***** INPUT RECORDS

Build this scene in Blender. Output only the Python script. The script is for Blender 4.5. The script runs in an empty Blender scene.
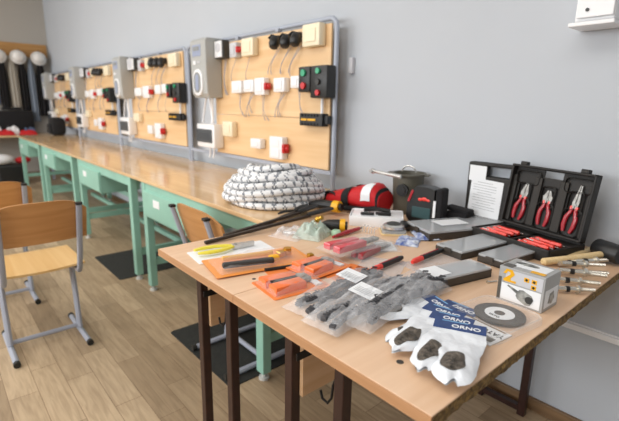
import bpy, bmesh, math, random
from mathutils import Vector, Matrix, noise
C = bpy.context.scene.collection
R = math.radians
PI = math.pi
# ---------------------------------------------------------------- camera
F, YH, AZ, CH, ROLL = 436.0, 107.2, R(48.72), 1.33, R(.93)
_t = math.atan((210.5 - YH) / F)
FW = Vector((-math.sin(AZ) * math.cos(_t), math.cos(AZ) * math.cos(_t), -math.sin(_t)))
_r = Vector((math.cos(AZ), math.sin(AZ), 0)); _u = _r.cross(FW)
RT = math.cos(ROLL) * _r + math.sin(ROLL) * _u
UP = -math.sin(ROLL) * _r + math.cos(ROLL) * _u
cd = bpy.data.cameras.new('camera'); cam = bpy.data.objects.new('camera', cd); C.objects.link(cam)
cam.matrix_world = Matrix(((RT.x, UP.x, -FW.x, 0), (RT.y, UP.y, -FW.y, 0), (RT.z, UP.z, -FW.z, CH), (0, 0, 0, 1)))
cd.sensor_width = 36; cd.lens = F / 619 * 36; cd.clip_start = .02
cd.dof.use_dof = True; cd.dof.focus_distance = 1.25; cd.dof.aperture_fstop = 3.0
bpy.context.scene.camera = cam
# ---------------------------------------------------------------- light
W = bpy.data.worlds.new('world'); bpy.context.scene.world = W; W.use_nodes = True
W.node_tree.nodes['Background'].inputs[0].default_value = (.86, .93, 1, 1)
W.node_tree.nodes['Background'].inputs[1].default_value = .62
def area(name, loc, rot, sx, sy, power, col):
    l = bpy.data.lights.new(name, 'AREA'); l.shape = 'RECTANGLE'; l.size = sx; l.size_y = sy; l.energy = power; l.color = col
    o = bpy.data.objects.new(name, l); C.objects.link(o); o.location = loc; o.rotation_euler = rot
for wx in (-7.6, -4.2, -.8): area('window_light', (wx, -4.28, 2.1), (R(66), 0, 0), 2.3, 1.4, 95, (.96, .98, 1))
area('overhead_fill', (-3.2, -.5, 3.18), (0, 0, 0), 8, 1.6, 110, (1, .98, .95))  # added soft fill from above, no lamp is modelled there
S = bpy.context.scene
S.view_settings.view_transform = 'Standard'; S.view_settings.look = 'None'
S.view_settings.gamma = 1; S.view_settings.use_curve_mapping = False
S.view_settings.exposure = .03
# ---------------------------------------------------------------- helpers
def ray(px, py):
    return (FW * F + RT * (px - 309.5) - UP * (py - 210.5))
def at(px, py, z=.815):
    d = ray(px, py); k = (z - CH) / d.z
    return Vector((d.x * k, d.y * k, z))
def aty(px, py, y):
    d = ray(px, py); k = y / d.y
    return Vector((d.x * k, y, CH + d.z * k))
def lin(h):
    h = h.lstrip('#'); o = []
    for i in (0, 2, 4):
        c = int(h[i:i + 2], 16) / 255
        o.append(c / 12.92 if c <= .04045 else ((c + .055) / 1.055) ** 2.4)
    return (*o, 1)
def mat(name, col, rough=.5, metal=0, spec=.5, bump=0, bscale=60, var=0, vscale=8, trans=0, coat=0, vcol=None, stretch=None):
    m = bpy.data.materials.new(name); m.use_nodes = True; nt = m.node_tree; b = nt.nodes['Principled BSDF']
    b.inputs['Base Color'].default_value = lin(col); b.inputs['Roughness'].default_value = rough
    b.inputs['Metallic'].default_value = metal; b.inputs['Specular IOR Level'].default_value = spec
    b.inputs['Coat Weight'].default_value = coat
    tc = nt.nodes.new('ShaderNodeTexCoord'); mp = nt.nodes.new('ShaderNodeMapping')
    nt.links.new(tc.outputs['Object'], mp.inputs[0])
    if stretch: mp.inputs['Scale'].default_value = stretch
    n = nt.nodes.new('ShaderNodeTexNoise'); n.inputs['Scale'].default_value = vscale; n.inputs['Detail'].default_value = 5
    nt.links.new(mp.outputs[0], n.inputs[0])
    if var or vcol:
        mx = nt.nodes.new('ShaderNodeMix'); mx.data_type = 'RGBA'
        a = lin(col); k = 1 - (var or .3)
        mx.inputs[6].default_value = a; mx.inputs[7].default_value = lin(vcol) if vcol else (a[0] * k, a[1] * k, a[2] * k, 1)
        rp = nt.nodes.new('ShaderNodeMapRange'); rp.inputs[1].default_value = .35; rp.inputs[2].default_value = .65
        nt.links.new(n.outputs[0], rp.inputs[0]); nt.links.new(rp.outputs[0], mx.inputs[0]); nt.links.new(mx.outputs[2], b.inputs['Base Color'])
    if bump:
        n2 = nt.nodes.new('ShaderNodeTexNoise'); n2.inputs['Scale'].default_value = bscale; n2.inputs['Detail'].default_value = 3
        nt.links.new(mp.outputs[0], n2.inputs[0])
        bp = nt.nodes.new('ShaderNodeBump'); bp.inputs['Strength'].default_value = bump; bp.inputs['Distance'].default_value = .01
        nt.links.new(n2.outputs[0], bp.inputs['Height']); nt.links.new(bp.outputs[0], b.inputs['Normal'])
    return m
def clear(name, col, fac, rough=.15, bump=0, bscale=40):
    m = mat(name, col, rough, bump=bump, bscale=bscale, spec=.8); nt = m.node_tree; b = nt.nodes['Principled BSDF']
    out = nt.nodes['Material Output']; t = nt.nodes.new('ShaderNodeBsdfTransparent'); mx = nt.nodes.new('ShaderNodeMixShader')
    mx.inputs[0].default_value = fac
    nt.links.new(t.outputs[0], mx.inputs[1]); nt.links.new(b.outputs[0], mx.inputs[2]); nt.links.new(mx.outputs[0], out.inputs[0])
    return m
class MB:
    def __init__(s): s.b = bmesh.new(); s.mi = 0
    def _mat(s, n0):
        s.b.faces.ensure_lookup_table()
        for f in s.b.faces[n0:]: f.material_index = s.mi
    def box(s, c, d, rot=None, bev=0, M=None):
        n0 = len(s.b.faces)
        m = Matrix.Translation(Vector(c))
        if rot: m = m @ (Matrix.Rotation(rot[2], 4, 'Z') @ Matrix.Rotation(rot[1], 4, 'Y') @ Matrix.Rotation(rot[0], 4, 'X'))
        if M: m = M @ m
        m = m @ Matrix.Diagonal((*d, 1))
        r = bmesh.ops.create_cube(s.b, size=1, matrix=m)
        if bev:
            es = list({e for v in r['verts'] for e in v.link_edges})
            bmesh.ops.bevel(s.b, geom=es, offset=min(bev, min(d) * .45), segments=2, profile=.5, affect='EDGES')
        s._mat(n0); return s
    def cyl(s, a, b, r, r2=None, n=16, cap=True):
        a, b = Vector(a), Vector(b); d = b - a; n0 = len(s.b.faces)
        q = d.to_track_quat('Z', 'Y').to_matrix().to_4x4()
        bmesh.ops.create_cone(s.b, cap_ends=cap, segments=n, radius1=r, radius2=r if r2 is None else r2, depth=d.length,
                              matrix=Matrix.Translation((a + b) / 2) @ q)
        s._mat(n0); return s
    def ball(s, c, r, sc=(1, 1, 1), n=16, rot=None):
        n0 = len(s.b.faces); m = Matrix.Translation(Vector(c))
        if rot: m = m @ Matrix.Rotation(rot[2], 4, 'Z') @ Matrix.Rotation(rot[1], 4, 'Y') @ Matrix.Rotation(rot[0], 4, 'X')
        bmesh.ops.create_uvsphere(s.b, u_segments=n, v_segments=max(6, n // 2), radius=r, matrix=m @ Matrix.Diagonal((*sc, 1)))
        s._mat(n0); return s
    def prism(s, pts, z0, z1, M=None, bev=0):
        n0 = len(s.b.faces); M = M or Matrix()
        lo = [s.b.verts.new(M @ Vector((x, y, z0))) for x, y in pts]; hi = [s.b.verts.new(M @ Vector((x, y, z1))) for x, y in pts]
        fs = [s.b.faces.new(lo[::-1]), s.b.faces.new(hi)]; k = len(pts)
        for i in range(k): fs.append(s.b.faces.new((lo[i], lo[(i + 1) % k], hi[(i + 1) % k], hi[i])))
        bmesh.ops.recalc_face_normals(s.b, faces=fs)
        if bev: bmesh.ops.bevel(s.b, geom=list(fs[1].edges), offset=bev, segments=2, profile=.5, affect='EDGES')
        s._mat(n0); return s
    def tube(s, path, r, n=8, closed=False, sc=None, cap=True):
        n0 = len(s.b.faces); P = [Vector(p) for p in path]; k = len(P); rings = []; pn = None
        rr = r if isinstance(r, (list, tuple)) else [r] * k
        for i in range(k):
            a = P[(i - 1) % k] if (closed or i) else P[0]; b = P[(i + 1) % k] if (closed or i < k - 1) else P[-1]
            t = (b - a).normalized()
            if pn is None:
                pn = t.orthogonal().normalized() if abs(t.z) > .9 else Vector((0, 0, 1)).cross(t).normalized()
            pn = (pn - t * pn.dot(t)).normalized(); bn = t.cross(pn)
            sx, sy = sc or (1, 1)
            rings.append([s.b.verts.new(P[i] + pn * rr[i] * sx * math.cos(2 * PI * j / n) + bn * rr[i] * sy * math.sin(2 * PI * j / n)) for j in range(n)])
        for i in range(k if closed else k - 1):
            A, B = rings[i], rings[(i + 1) % k]
            for j in range(n): s.b.faces.new((A[j], A[(j + 1) % n], B[(j + 1) % n], B[j]))
        if cap and not closed: s.b.faces.new(rings[0][::-1]); s.b.faces.new(rings[-1])
        s._mat(n0); return s
    def lathe(s, prof, c=(0, 0, 0), n=24, M=None):
        n0 = len(s.b.faces); M = M or Matrix.Translation(Vector(c)); rings = []
        for r, z in prof: rings.append([s.b.verts.new(M @ Vector((r * math.cos(2 * PI * j / n), r * math.sin(2 * PI * j / n), z))) for j in range(n)])
        for A, B in zip(rings, rings[1:]):
            for j in range(n): s.b.faces.new((A[j], A[(j + 1) % n], B[(j + 1) % n], B[j]))
        s.b.faces.new(rings[0][::-1]); s.b.faces.new(rings[-1]); s._mat(n0); return s
    def grid(s, w, d, fn, nx=20, ny=20):
        n0 = len(s.b.faces); V = [[s.b.verts.new(fn(i / nx, j / ny)) for j in range(ny + 1)] for i in range(nx + 1)]
        for i in range(nx):
            for j in range(ny): s.b.faces.new((V[i][j], V[i + 1][j], V[i + 1][j + 1], V[i][j + 1]))
        s._mat(n0); return s
    def build(s, name, mats, parent=None, label=None, smooth=False, loc=None, rot=None):
        me = bpy.data.meshes.new(name); s.b.normal_update(); s.b.to_mesh(me); s.b.free()
        for m in (mats if isinstance(mats, (list, tuple)) else [mats]): me.materials.append(m)
        o = bpy.data.objects.new(name, me); C.objects.link(o)
        if smooth:
            for p in me.polygons: p.use_smooth = True
            me.set_sharp_from_angle(angle=R(40))
        if parent: o.parent = parent
        if label: o['label'] = label
        if loc is not None: o.location = loc
        if rot is not None: o.rotation_euler = rot
        return o
def tag(o, label, cat, group=None, kind=None):
    o['label'] = label; o['category'] = cat
    if group: o['group'] = group
    if kind: o['kind'] = kind
    return o
def thing(name, label, cat, loc=(0, 0, 0), rz=0, group=None, rot=None):
    o = bpy.data.objects.new(name, None); C.objects.link(o); o.location = loc
    o.rotation_euler = rot or (0, 0, rz); o.empty_display_size = .05
    return tag(o, label, cat, group)
def struct(o): o['kind'] = 'structure'; return o
def text(body, size, name, m, parent, loc, rot=(0, 0, 0), ext=.0003):
    cu = bpy.data.curves.new('t', 'FONT'); cu.body = body; cu.size = size; cu.extrude = ext; cu.align_x = 'CENTER'; cu.align_y = 'CENTER'
    cu.offset = size * .02
    o = bpy.data.objects.new('t', cu); C.objects.link(o); bpy.context.view_layer.update()
    me = bpy.data.meshes.new_from_object(o.evaluated_get(bpy.context.evaluated_depsgraph_get()))
    C.objects.unlink(o); bpy.data.objects.remove(o)
    me.materials.clear(); me.materials.append(m)
    n = bpy.data.objects.new(name, me); C.objects.link(n); n.parent = parent; n.location = loc; n.rotation_euler = rot
    return n
def rrect(w, d, r, n=4):
    p = []
    for cx, cy, a in ((w / 2 - r, d / 2 - r, 0), (-w / 2 + r, d / 2 - r, 90), (-w / 2 + r, -d / 2 + r, 180), (w / 2 - r, -d / 2 + r, 270)):
        for i in range(n + 1):
            t = R(a + 90 * i / n); p.append((cx + r * math.cos(t), cy + r * math.sin(t)))
    return p
def lay(p0, p1, p3, z):
    """box footprint from three seen corners on the plane z: centre, heading of the p0-p1 side, width, depth"""
    a, b, c = at(*p0, z), at(*p1, z), at(*p3, z)
    u = (b - a); w = u.length; u.normalize(); v = Vector((-u.y, u.x, 0)); d = (c - a).dot(v)
    return a + u * w / 2 + v * d / 2, math.atan2(u.y, u.x), w, abs(d)
def noi(x, y, z=0): return noise.noise(Vector((x, y, z)))
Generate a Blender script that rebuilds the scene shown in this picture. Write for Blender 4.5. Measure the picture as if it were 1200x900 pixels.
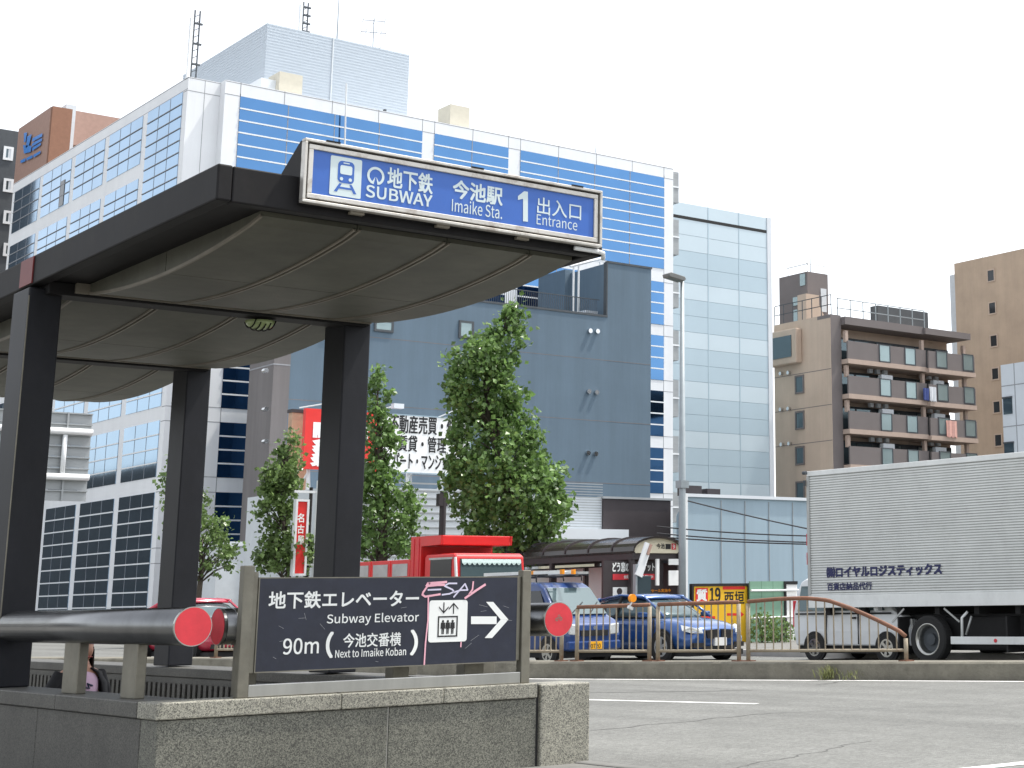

**********

Return every line above in which the string "Blender" occurs.

§ FULL RESPONSE:
Build this scene in Blender. Output only the Python script. The script is for Blender 4.5. The script runs in an empty Blender scene.
Generate a Blender script that rebuilds the scene shown in this picture. Write for Blender 4.5. Measure the picture as if it were 1200x900 pixels.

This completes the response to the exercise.